Met het overwogene onder 3.4 is niet gezegd dat gedragingen die dateren van vóór het voorwaardelijk strafontslag, maar pas nadien bij verzoeker bekend zijn geworden, niet tot een andere vorm van bestraffing dan de tenuitvoerlegging van dat voorwaardelijk ontslag kunnen leiden. Betrokkene heeft de haar verweten gedragingen, die ook naar het oordeel van de voorzieningenrechter als plichtsverzuim zijn te beschouwen, niet weersproken.
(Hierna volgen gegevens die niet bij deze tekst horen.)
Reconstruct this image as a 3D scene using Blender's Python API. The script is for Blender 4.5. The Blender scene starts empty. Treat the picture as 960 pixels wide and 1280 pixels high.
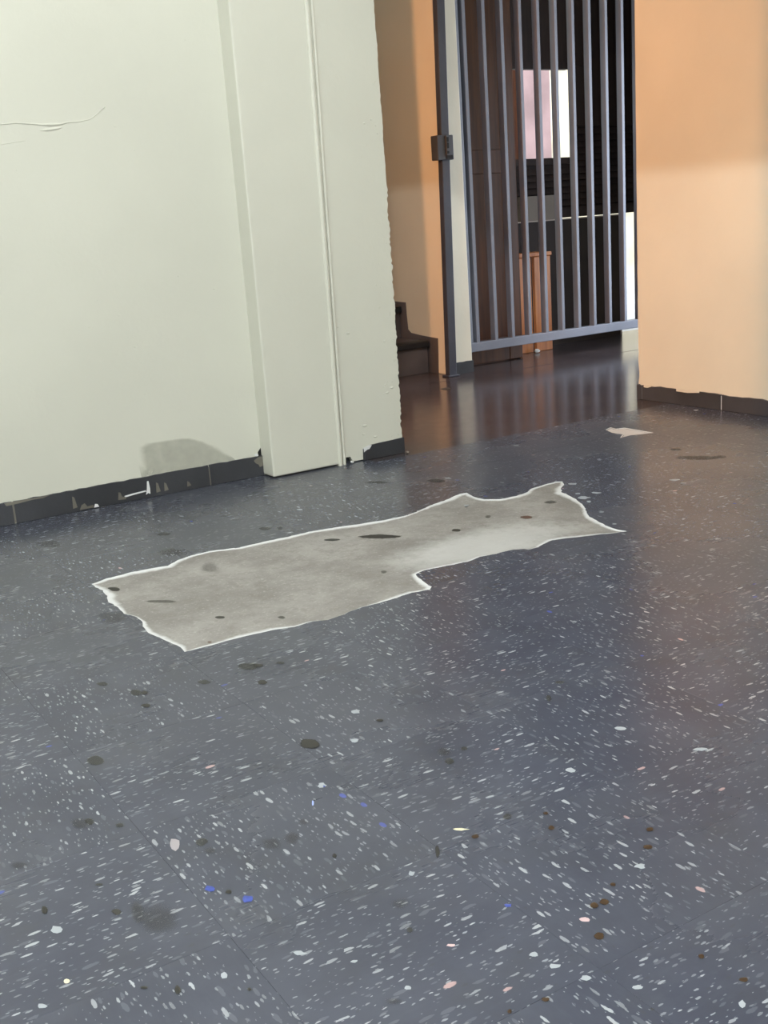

Verzoeker kan de bevoegdheid om betrokkene daarvoor separaat van het voorwaardelijk ontslag een straf op te leggen niet worden ontzegd. Daarom zal de voorzieningenrechter de aangevallen uitspraak vernietigen voor zover het primaire tenuitvoerleggingsbesluit is herroepen en in plaats daarvan aan verzoeker opdragen een nieuwe beslissing op het bezwaar tegen het besluit van 23 mei 2016 te nemen. Ter voorlichting aan verzoeker merkt de voorzieningenrechter daarbij op dat voor zover daadwerkelijk wordt besloten tot het opleggen van een andere straf, hierbij niet alleen de toerekenbaarheid van het plichtsverzuim, maar ook de evenredigheid van de straf en al hetgeen in dit kader door betrokkene is aangevoerd ten volle zullen moeten worden beoordeeld, nu niet langer sprake is van tenuitvoerlegging van een eerder opgelegde straf. De voorzieningenrechter zal verder met toepassing van artikel 8:113, tweede lid, van de Awb bepalen dat een - onverhoopt - beroep tegen de nieuwe beslissing op bezwaar slechts bij de Raad kan worden ingesteld.
3.6.
Ter voorlichting aan partijen merkt de voorzieningenrechter tot slot op dat in afwachting van de nieuwe beslissing op bezwaar geen sprake meer is van herstel van het dienstverband.
3.7.
Onder deze omstandigheden is geen grond aanwezig voor het treffen van een voorlopige voorziening, zodat het verzoek daartoe zal worden afgewezen.
4. Er is aanleiding verzoeker te veroordelen in de proceskosten van betrokkene, in hoger beroep tot een bedrag van € 1.002,- en betreffende het verzoek om voorlopige voorziening tot een bedrag van € 501,-, in totaal € 1.503,- wegens verleende rechtsbijstand.
BESLISSING
De voorzieningenrechter van de Centrale Raad van Beroep
- vernietigt de aangevallen uitspraak voor zover het besluit van 23 mei 2016 daarbij is
herroepen;
- draagt verzoeker op een nieuwe beslissing op bezwaar te nemen met inachtneming van deze
uitspraak en bepaalt dat beroep tegen dit besluit slechts bij de Raad kan worden ingesteld;
- bevestigt de aangevallen uitspraak voor het overige;
- wijst het verzoek om een voorlopige voorziening af;
- veroordeelt verzoeker in de kosten van betrokkene in hoger beroep en betreffende het
verzoek om voorlopige voorziening tot een bedrag van in totaal € 1.503,-;
Deze uitspraak is gedaan door B.J. van de Griend, in tegenwoordigheid van J.M.M. van Dalen als griffier. De beslissing is uitgesproken in het openbaar op 16 april 2018.